Management Audit

A management audit is an independent and systematic analysis and evaluation of a company’s overall activities and performances. It is a valuable tool used to determine the efficiency, functions, accomplishments and achievements of the company.

The primary objective of the management audit is to identify errors in management activities and suggest possible changes. It guides the management to manage the operations most effectively and productively.

In other words, a management audit is involved in evaluation and assessment of the management system and information in the various departments or the entire company. Its reach has been extended to review system and subsystem, authorisation, procedure, accountability, quality of data generated, quality of personnel, etc.,

The Scope of Management Audit:

A management audit is vast as compared to financial review because it not only evaluates finance but also other features of a company. It has an efficiency for assessing management from top to lower level.
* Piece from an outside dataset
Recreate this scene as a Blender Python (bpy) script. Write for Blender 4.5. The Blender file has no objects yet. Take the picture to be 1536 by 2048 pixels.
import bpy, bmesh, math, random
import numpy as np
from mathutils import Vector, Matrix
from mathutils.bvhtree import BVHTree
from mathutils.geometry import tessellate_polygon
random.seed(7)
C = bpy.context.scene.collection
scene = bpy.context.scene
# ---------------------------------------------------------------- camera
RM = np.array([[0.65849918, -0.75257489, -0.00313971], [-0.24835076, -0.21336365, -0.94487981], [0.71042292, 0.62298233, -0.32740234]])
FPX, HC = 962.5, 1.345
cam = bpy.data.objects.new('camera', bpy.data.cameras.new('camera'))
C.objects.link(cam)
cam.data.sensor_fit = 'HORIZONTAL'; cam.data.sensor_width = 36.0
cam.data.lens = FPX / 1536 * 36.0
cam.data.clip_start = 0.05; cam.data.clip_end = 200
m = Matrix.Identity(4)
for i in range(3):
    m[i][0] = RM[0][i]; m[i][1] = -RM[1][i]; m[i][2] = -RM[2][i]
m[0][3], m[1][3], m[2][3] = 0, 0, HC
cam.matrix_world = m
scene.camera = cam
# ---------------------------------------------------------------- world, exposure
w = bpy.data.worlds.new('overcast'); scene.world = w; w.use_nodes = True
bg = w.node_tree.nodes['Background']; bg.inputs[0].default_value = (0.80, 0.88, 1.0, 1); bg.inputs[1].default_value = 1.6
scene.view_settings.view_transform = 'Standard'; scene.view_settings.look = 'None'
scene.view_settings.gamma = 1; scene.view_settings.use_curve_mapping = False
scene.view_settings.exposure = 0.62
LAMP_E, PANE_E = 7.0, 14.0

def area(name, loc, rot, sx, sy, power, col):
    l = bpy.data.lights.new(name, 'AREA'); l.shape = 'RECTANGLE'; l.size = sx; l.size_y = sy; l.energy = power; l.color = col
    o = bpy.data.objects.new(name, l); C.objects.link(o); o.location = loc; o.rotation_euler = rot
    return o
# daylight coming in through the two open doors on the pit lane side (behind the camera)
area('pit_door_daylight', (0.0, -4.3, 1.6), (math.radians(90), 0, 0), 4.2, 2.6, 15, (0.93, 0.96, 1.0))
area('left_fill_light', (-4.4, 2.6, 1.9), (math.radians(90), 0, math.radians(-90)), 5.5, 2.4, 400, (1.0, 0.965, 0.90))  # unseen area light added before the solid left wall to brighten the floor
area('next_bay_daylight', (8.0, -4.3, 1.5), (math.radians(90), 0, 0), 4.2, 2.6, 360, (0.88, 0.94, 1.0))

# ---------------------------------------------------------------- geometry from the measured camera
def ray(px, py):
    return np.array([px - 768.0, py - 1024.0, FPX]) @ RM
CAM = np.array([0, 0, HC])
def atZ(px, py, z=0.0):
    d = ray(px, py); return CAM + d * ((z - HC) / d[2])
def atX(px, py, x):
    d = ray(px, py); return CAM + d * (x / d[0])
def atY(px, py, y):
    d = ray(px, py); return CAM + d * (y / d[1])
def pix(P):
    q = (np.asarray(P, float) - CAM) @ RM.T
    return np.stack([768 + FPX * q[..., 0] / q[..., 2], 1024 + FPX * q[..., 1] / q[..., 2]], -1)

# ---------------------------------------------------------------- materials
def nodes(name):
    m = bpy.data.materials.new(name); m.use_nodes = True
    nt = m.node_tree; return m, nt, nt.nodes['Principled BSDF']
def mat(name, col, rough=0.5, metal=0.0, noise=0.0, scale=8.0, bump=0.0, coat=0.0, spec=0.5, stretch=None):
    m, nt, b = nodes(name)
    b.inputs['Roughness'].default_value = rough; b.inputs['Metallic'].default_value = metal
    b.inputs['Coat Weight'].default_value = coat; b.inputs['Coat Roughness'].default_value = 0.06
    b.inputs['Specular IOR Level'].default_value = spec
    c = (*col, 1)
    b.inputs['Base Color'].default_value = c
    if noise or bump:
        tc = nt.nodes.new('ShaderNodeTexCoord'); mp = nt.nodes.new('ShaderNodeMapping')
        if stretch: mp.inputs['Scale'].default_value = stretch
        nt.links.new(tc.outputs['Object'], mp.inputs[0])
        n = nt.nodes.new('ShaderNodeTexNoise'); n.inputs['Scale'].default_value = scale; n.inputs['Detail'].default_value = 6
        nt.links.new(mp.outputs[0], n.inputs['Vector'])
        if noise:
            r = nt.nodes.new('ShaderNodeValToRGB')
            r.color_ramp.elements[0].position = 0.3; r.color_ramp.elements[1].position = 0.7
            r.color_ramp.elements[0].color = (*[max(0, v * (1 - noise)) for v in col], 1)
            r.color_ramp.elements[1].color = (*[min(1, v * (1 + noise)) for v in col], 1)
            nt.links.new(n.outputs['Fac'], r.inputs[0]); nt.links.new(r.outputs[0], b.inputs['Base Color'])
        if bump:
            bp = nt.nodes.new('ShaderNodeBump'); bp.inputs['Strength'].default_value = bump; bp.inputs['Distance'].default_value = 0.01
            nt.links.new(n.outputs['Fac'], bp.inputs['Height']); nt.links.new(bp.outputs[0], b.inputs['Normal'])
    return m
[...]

Few main scopes of management audit are described below:

  • Calculate the Effectiveness of the Management: It audits the entire level of management of a company.
  • Execution of Principals and Policies: It reviews whether the policies and the principals deployed by the company is effective and successful.
  • Locate and Examine the Differences: It helps to identify the differences in productivity and if the pattern set by the company is not fulfilled.
  • Suggest for Improvement: The management audit suggests improvement in areas, e.g. purchase, sale, finance, administration, human resources, etc.

Scope of Management Audit

The scope of Management Audit has no limitations. The areas of review depend on the objectives of the business.

Accordingly, the scope of Management Audit may include:

(a) The suitability, practicability and present compliance or otherwise of the organization with its designated objects and aims.

(b) The current reputation of the organization in relation to the general public and within its own particular industrial or commercial field.

(c) The rate of return on investors’ capital whether poor, adequate or above average.

(d) Relationship of the business with its own shareholders and the investing public in general.

(e) The ratios of operating returns and the rate of return on capital projects.

(f) The relationship between management and staff within the business.

(g) The aims and effectiveness of management at its various levels such as top level, middle level and operational level.

(h) Financial policies and control relating to production, sales and distribution and in other functions of the organization.

Weaknesses Revealed by Management Audit

The weaknesses that a Management Audit might reveal may include:

(a) Weaknesses among the members of the Board of Directors.

(b) A lack of awareness among directors and managers of the objectives of the organization and the extent to which these are being achieved, failure to define clearly the objectives and responsibilities of individual managers.

(c) Inadequate steps taken to provide adequate finance.

(d) Lack of technical competence of managers.

(e) Retaining authority by managers for matters which ought to have been delegated.

(f) Lack of clear and identifiable management style in the organization.

(g) Lack of proper staff/management training.

(h) Failure on the part of managers to measure and assess the performance of their subordi­nates.

(i) Inadequacy of the management information system.

(j) Lack of enforcement of procedures and too much wastage of time in enforcing such procedures.

Weaknesses revealed by Management Audit should be studied in detail to ascertain the real causes and proper remedial action may be taken by the top management to eliminate such weaknesses.